The data below should be printed in full, exactly, and without any of its images.

▸ **Source material**:
--- Start ---

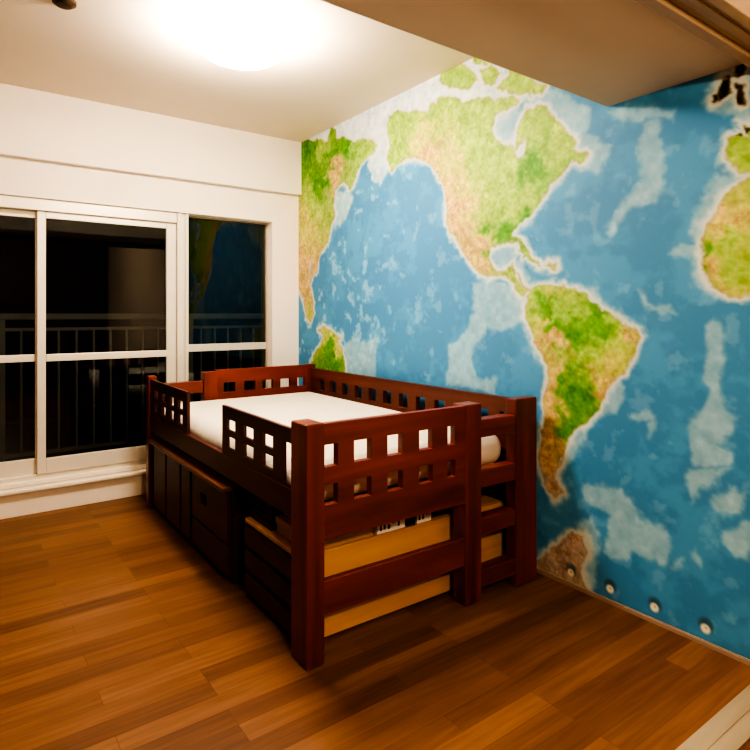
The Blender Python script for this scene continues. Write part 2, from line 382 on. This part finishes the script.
SHELF = {
    'hudson': [(1.817, 2.115), (1.896, 2.102), (1.933, 2.058), (1.916, 1.996), (1.817, 1.938), (1.789, 1.88), (1.746, 1.885), (1.715, 2.001), (1.733, 2.079)],
    'gulf': [(1.953, 1.48), (1.896, 1.497), (1.776, 1.485), (1.751, 1.424), (1.817, 1.392), (1.845, 1.356), (1.916, 1.373)],
    'bering': [(2.93, 2.289), (2.689, 2.303), (2.751, 1.995), (2.847, 1.945), (2.947, 2.004), (2.965, 2.107)],
    'okhotsk': [(3.36, 1.973), (3.182, 1.964), (3.145, 1.916), (3.24, 1.782), (3.36, 1.733)],
    'arcticsea': [(4.008, 2.527), (4.008, 2.7), (3.319, 2.551), (2.689, 2.539), (2.301, 2.6), (2.087, 2.584), (1.715, 2.379), (1.715, 2.088), (1.817, 2.163), (2.0, 2.221), (2.404, 2.27), (2.751, 2.326), (2.873, 2.206), (3.529, 2.385)],
    'labrador': [(1.822, 2.264), (1.623, 2.155), (1.401, 2.006), (1.416, 1.892), (1.315, 1.816), (1.372, 1.719), (1.492, 1.803), (1.556, 1.982), (1.71, 2.096)],
    'epac': [(2.065, 1.3), (1.958, 1.342), (1.761, 1.258), (1.724, 1.14), (1.798, 1.088), (1.958, 1.077), (2.054, 1.011), (2.087, 0.913), (2.043, 0.836), (1.916, 0.847), (1.916, 0.77), (2.251, 0.775), (2.251, 0.986), (2.11, 1.041), (2.043, 1.171)],
    'wpac': [(3.259, 0.943), (3.126, 0.99), (2.982, 0.975), (2.863, 1.015), (2.873, 0.881), (2.897, 0.761), (3.259, 0.74)],
    'atl_n': [(1.17, 1.879), (1.12, 1.877), (1.097, 1.812), (1.079, 1.749), (1.085, 1.68), (1.097, 1.6), (1.12, 1.557), (1.221, 1.572), (1.274, 1.518), (1.315, 1.466), (1.329, 1.486), (1.287, 1.557), (1.221, 1.622), (1.17, 1.661), (1.182, 1.761)],
    'iceland': [(1.315, 1.971), (1.133, 1.925), (1.044, 1.882), (1.061, 1.849), (1.157, 1.89), (1.287, 1.92)],
    'nsea': [(0.962, 1.878), (0.92, 1.899), (0.859, 1.945), (0.802, 1.915), (0.802, 1.769), (0.859, 1.8), (0.92, 1.833)],
    'biscay': [(0.92, 1.636), (0.859, 1.603), (0.899, 1.523), (0.962, 1.466), (1.005, 1.449), (0.983, 1.513), (0.94, 1.563)],
    'atl_mid': [(1.208, 1.241), (1.157, 1.227), (1.145, 1.197), (1.073, 1.184), (1.061, 1.155), (1.108, 1.158), (1.157, 1.179)],
    'atl_s': [(0.951, 1.11), (0.92, 1.133), (0.894, 1.111), (0.889, 1.025), (0.899, 0.981), (0.894, 0.873), (0.889, 0.819), (0.859, 0.802), (0.869, 0.736), (0.909, 0.707), (0.854, 0.685), (0.869, 0.634), (0.94, 0.607), (1.005, 0.605), (1.016, 0.722), (1.005, 0.781), (0.962, 0.82), (0.94, 0.889), (0.962, 0.932), (0.951, 1.022)],
    'rio': [(1.221, 0.774), (1.145, 0.796), (1.114, 0.776), (1.12, 0.704), (1.145, 0.67), (1.135, 0.75), (1.208, 0.749)],
    'patag': [(1.26, 0.893), (1.247, 0.857), (1.287, 0.777), (1.357, 0.755), (1.431, 0.653), (1.492, 0.561), (1.524, 0.487), (1.572, 0.476), (1.54, 0.579), (1.416, 0.734), (1.329, 0.836)],
    'atl_s2': [(1.016, 0.585), (0.859, 0.631), (0.92, 0.563), (1.005, 0.491), (1.022, 0.55)],
    'atl_s3': [(0.94, 0.497), (0.879, 0.562), (0.821, 0.56), (0.847, 0.495), (0.92, 0.475)],
    'atl_s4': [(0.899, 0.426), (0.802, 0.486), (0.802, 0.34), (0.854, 0.333), (0.889, 0.375)],
    'scotia': [(1.438, 0.452), (1.26, 0.469), (1.195, 0.412), (1.145, 0.365), (1.085, 0.359), (1.067, 0.307), (1.085, 0.248), (1.145, 0.234), (1.195, 0.251), (1.234, 0.197), (1.315, 0.176), (1.357, 0.2), (1.329, 0.273), (1.301, 0.345), (1.431, 0.375)],
    'scotia2': [(1.476, 0.282), (1.401, 0.317), (1.364, 0.262), (1.364, 0.029), (1.431, 0.017), (1.416, 0.181)],
    'isl1': [(1.005, 0.298), (0.983, 0.317), (0.967, 0.294), (0.978, 0.268), (0.996, 0.273)],
    'isl2': [(1.073, 0.235), (1.027, 0.268), (1.033, 0.243), (1.061, 0.227)],
    'canary': [(1.085, 1.372), (1.027, 1.407), (0.983, 1.391), (0.972, 1.334), (1.005, 1.337)],
    'carib': [(1.822, 1.396), (1.747, 1.391), (1.71, 1.316), (1.729, 1.258), (1.822, 1.246)],
}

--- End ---

▸ **Correct answer**:
The Blender Python script for this scene continues. Write part 2, from line 382 on. This part finishes the script.
SHELF = {
    'hudson': [(1.817, 2.115), (1.896, 2.102), (1.933, 2.058), (1.916, 1.996), (1.817, 1.938), (1.789, 1.88), (1.746, 1.885), (1.715, 2.001), (1.733, 2.079)],
    'gulf': [(1.953, 1.48), (1.896, 1.497), (1.776, 1.485), (1.751, 1.424), (1.817, 1.392), (1.845, 1.356), (1.916, 1.373)],
    'bering': [(2.93, 2.289), (2.689, 2.303), (2.751, 1.995), (2.847, 1.945), (2.947, 2.004), (2.965, 2.107)],
    'okhotsk': [(3.36, 1.973), (3.182, 1.964), (3.145, 1.916), (3.24, 1.782), (3.36, 1.733)],
    'arcticsea': [(4.008, 2.527), (4.008, 2.7), (3.319, 2.551), (2.689, 2.539), (2.301, 2.6), (2.087, 2.584), (1.715, 2.379), (1.715, 2.088), (1.817, 2.163), (2.0, 2.221), (2.404, 2.27), (2.751, 2.326), (2.873, 2.206), (3.529, 2.385)],
    'labrador': [(1.822, 2.264), (1.623, 2.155), (1.401, 2.006), (1.416, 1.892), (1.315, 1.816), (1.372, 1.719), (1.492, 1.803), (1.556, 1.982), (1.71, 2.096)],
    'epac': [(2.065, 1.3), (1.958, 1.342), (1.761, 1.258), (1.724, 1.14), (1.798, 1.088), (1.958, 1.077), (2.054, 1.011), (2.087, 0.913), (2.043, 0.836), (1.916, 0.847), (1.916, 0.77), (2.251, 0.775), (2.251, 0.986), (2.11, 1.041), (2.043, 1.171)],
    'wpac': [(3.259, 0.943), (3.126, 0.99), (2.982, 0.975), (2.863, 1.015), (2.873, 0.881), (2.897, 0.761), (3.259, 0.74)],
    'atl_n': [(1.17, 1.879), (1.12, 1.877), (1.097, 1.812), (1.079, 1.749), (1.085, 1.68), (1.097, 1.6), (1.12, 1.557), (1.221, 1.572), (1.274, 1.518), (1.315, 1.466), (1.329, 1.486), (1.287, 1.557), (1.221, 1.622), (1.17, 1.661), (1.182, 1.761)],
    'iceland': [(1.315, 1.971), (1.133, 1.925), (1.044, 1.882), (1.061, 1.849), (1.157, 1.89), (1.287, 1.92)],
    'nsea': [(0.962, 1.878), (0.92, 1.899), (0.859, 1.945), (0.802, 1.915), (0.802, 1.769), (0.859, 1.8), (0.92, 1.833)],
    'biscay': [(0.92, 1.636), (0.859, 1.603), (0.899, 1.523), (0.962, 1.466), (1.005, 1.449), (0.983, 1.513), (0.94, 1.563)],
    'atl_mid': [(1.208, 1.241), (1.157, 1.227), (1.145, 1.197), (1.073, 1.184), (1.061, 1.155), (1.108, 1.158), (1.157, 1.179)],
    'atl_s': [(0.951, 1.11), (0.92, 1.133), (0.894, 1.111), (0.889, 1.025), (0.899, 0.981), (0.894, 0.873), (0.889, 0.819), (0.859, 0.802), (0.869, 0.736), (0.909, 0.707), (0.854, 0.685), (0.869, 0.634), (0.94, 0.607), (1.005, 0.605), (1.016, 0.722), (1.005, 0.781), (0.962, 0.82), (0.94, 0.889), (0.962, 0.932), (0.951, 1.022)],
    'rio': [(1.221, 0.774), (1.145, 0.796), (1.114, 0.776), (1.12, 0.704), (1.145, 0.67), (1.135, 0.75), (1.208, 0.749)],
    'patag': [(1.26, 0.893), (1.247, 0.857), (1.287, 0.777), (1.357, 0.755), (1.431, 0.653), (1.492, 0.561), (1.524, 0.487), (1.572, 0.476), (1.54, 0.579), (1.416, 0.734), (1.329, 0.836)],
    'atl_s2': [(1.016, 0.585), (0.859, 0.631), (0.92, 0.563), (1.005, 0.491), (1.022, 0.55)],
    'atl_s3': [(0.94, 0.497), (0.879, 0.562), (0.821, 0.56), (0.847, 0.495), (0.92, 0.475)],
    'atl_s4': [(0.899, 0.426), (0.802, 0.486), (0.802, 0.34), (0.854, 0.333), (0.889, 0.375)],
    'scotia': [(1.438, 0.452), (1.26, 0.469), (1.195, 0.412), (1.145, 0.365), (1.085, 0.359), (1.067, 0.307), (1.085, 0.248), (1.145, 0.234), (1.195, 0.251), (1.234, 0.197), (1.315, 0.176), (1.357, 0.2), (1.329, 0.273), (1.301, 0.345), (1.431, 0.375)],
    'scotia2': [(1.476, 0.282), (1.401, 0.317), (1.364, 0.262), (1.364, 0.029), (1.431, 0.017), (1.416, 0.181)],
    'isl1': [(1.005, 0.298), (0.983, 0.317), (0.967, 0.294), (0.978, 0.268), (0.996, 0.273)],
    'isl2': [(1.073, 0.235), (1.027, 0.268), (1.033, 0.243), (1.061, 0.227)],
    'canary': [(1.085, 1.372), (1.027, 1.407), (0.983, 1.391), (0.972, 1.334), (1.005, 1.337)],
    'carib': [(1.822, 1.396), (1.747, 1.391), (1.71, 1.316), (1.729, 1.258), (1.822, 1.246)],
}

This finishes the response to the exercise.